Puede parecer una palabra triste, y muchas veces lo es. Pero a mí me gusta más, pensarla como si fuera una caricia al corazón.
Porque nadie «nostalgea» lo triste.
Yo salí de Florida, mi ciudad natal, hace poco más de cuarenta años. Tengo mucha cosa linda de allá que me acaricia el alma.
Cuando aparecí por estos lares todo el mundo me decía: ¡Vas a extrañar! ¡La gente de Durazno es muy cerrada!
¡No me daban p’alante! Quizás era porque ellos me extrañarían. Lo decían sin maldad. Era lo que habían escuchado por ahí. Agregaban: ¡Es gente de boliche! Hoy me da gracia esa palabra, porque me hace acordar a alguien que conocí hace poco.
¡La verdad es que me recibieron de brazos abiertos! Me hice de amigos nuevos, y buenos, con los que comparto mi vida hasta el día de hoy, y con los que tenemos un montón de anécdotas, que bien pueden llenar varias hojas de un libro que lleve por título: Nostalgia.
Hoy contaré algo que pasaba cuando nos reuníamos en casa. Éramos cuatro matrimonios con los hijos, ¡nueve gurises!
Mi hijo y el hijo de unos amigos, los dos varones mayorcitos, de tres, las otras eran niñas, se reunían desde temprano.
-¿Qué hacen? – era mi eterna pregunta.
-Solo vemos con qué vamos a jugar, mamá.
Y ahí quedaba todo.
Por la noche, los adultos nos juntábamos abajo a conversar, a disfrutar de una picadita mientras se hacía el asado, y a tomar alguna bebida espirituosa. A los gurises los mandábamos, primero a las canchitas del estadio cerrado, luego para arriba. Allá hacían su picadita, con esas porquerías que les gustaban, y algún refresco, mientras jugaban tranquilos.
Cada dos por tres, aparecía el más chico de los varones, mi ahijado, con cara de susto, y le decía algo a sus padres, los que a su vez, lo mandaban a jugar. Entonces recurría a su madrina.
-¡Madrina! Los gurises me…
-¡Vaya a jugar, mi amor! ¡No les dé corte! – le decía su madrina (yo misma), sin escuchar sus quejas.
No recuerdo las veces que el gurisito bajaba y subía, sin solucionar sus problemas.
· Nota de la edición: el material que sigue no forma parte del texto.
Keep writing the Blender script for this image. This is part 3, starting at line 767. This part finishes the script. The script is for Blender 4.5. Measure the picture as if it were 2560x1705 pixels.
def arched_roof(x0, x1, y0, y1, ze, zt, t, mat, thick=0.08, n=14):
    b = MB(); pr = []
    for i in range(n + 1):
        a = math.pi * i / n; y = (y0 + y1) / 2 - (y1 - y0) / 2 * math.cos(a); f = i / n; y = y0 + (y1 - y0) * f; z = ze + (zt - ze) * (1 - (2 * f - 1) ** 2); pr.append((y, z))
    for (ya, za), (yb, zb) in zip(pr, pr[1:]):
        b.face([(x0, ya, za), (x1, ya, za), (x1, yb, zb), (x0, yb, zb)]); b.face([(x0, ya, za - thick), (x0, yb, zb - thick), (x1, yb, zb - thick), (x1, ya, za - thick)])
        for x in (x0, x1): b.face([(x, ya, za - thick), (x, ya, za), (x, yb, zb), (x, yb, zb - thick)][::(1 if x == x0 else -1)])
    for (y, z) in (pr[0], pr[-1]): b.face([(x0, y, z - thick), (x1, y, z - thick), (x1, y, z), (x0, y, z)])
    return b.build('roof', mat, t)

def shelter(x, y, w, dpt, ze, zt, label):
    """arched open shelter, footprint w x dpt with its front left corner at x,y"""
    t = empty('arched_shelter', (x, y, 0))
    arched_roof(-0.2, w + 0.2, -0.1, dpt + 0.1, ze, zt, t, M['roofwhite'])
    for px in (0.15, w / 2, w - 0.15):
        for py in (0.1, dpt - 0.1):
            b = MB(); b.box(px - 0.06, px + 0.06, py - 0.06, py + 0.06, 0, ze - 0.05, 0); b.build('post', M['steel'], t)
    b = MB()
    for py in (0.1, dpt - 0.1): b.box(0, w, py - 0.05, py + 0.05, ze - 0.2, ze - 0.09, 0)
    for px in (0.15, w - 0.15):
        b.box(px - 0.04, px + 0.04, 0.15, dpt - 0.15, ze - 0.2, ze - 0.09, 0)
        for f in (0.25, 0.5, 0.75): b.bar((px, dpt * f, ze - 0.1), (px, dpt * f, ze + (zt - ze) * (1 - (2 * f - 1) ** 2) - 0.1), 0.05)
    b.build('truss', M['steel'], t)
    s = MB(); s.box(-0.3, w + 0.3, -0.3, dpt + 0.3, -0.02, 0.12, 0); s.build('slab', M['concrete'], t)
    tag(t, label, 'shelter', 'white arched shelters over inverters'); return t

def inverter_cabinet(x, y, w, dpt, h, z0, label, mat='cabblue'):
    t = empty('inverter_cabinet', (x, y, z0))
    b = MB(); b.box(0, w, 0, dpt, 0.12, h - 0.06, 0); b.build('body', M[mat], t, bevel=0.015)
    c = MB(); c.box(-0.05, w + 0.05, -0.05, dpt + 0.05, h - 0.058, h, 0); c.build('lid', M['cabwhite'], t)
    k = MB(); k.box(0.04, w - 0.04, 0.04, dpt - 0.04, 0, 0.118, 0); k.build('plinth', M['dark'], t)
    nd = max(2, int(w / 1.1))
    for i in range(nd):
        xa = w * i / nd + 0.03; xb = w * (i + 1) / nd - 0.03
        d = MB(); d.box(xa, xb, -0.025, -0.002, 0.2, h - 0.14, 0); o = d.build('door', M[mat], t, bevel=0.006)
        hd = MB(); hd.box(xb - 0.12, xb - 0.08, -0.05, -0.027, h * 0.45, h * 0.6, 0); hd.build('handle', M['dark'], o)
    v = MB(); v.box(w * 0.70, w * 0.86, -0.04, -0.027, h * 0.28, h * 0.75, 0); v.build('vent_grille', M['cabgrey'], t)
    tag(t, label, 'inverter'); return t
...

¡Jamás! ¡En ninguna de las reuniones lo escuchamos! Todos eran niños más que buenos, así que no teníamos por qué preocuparnos.
Los años fueron pasando, y los niños crecieron. Fue entonces, con los niños ya hombres, que nos enteramos.
Los dos más grandes se juntaban para idear de qué manera asustar al más chico, o sea, mi ahijado.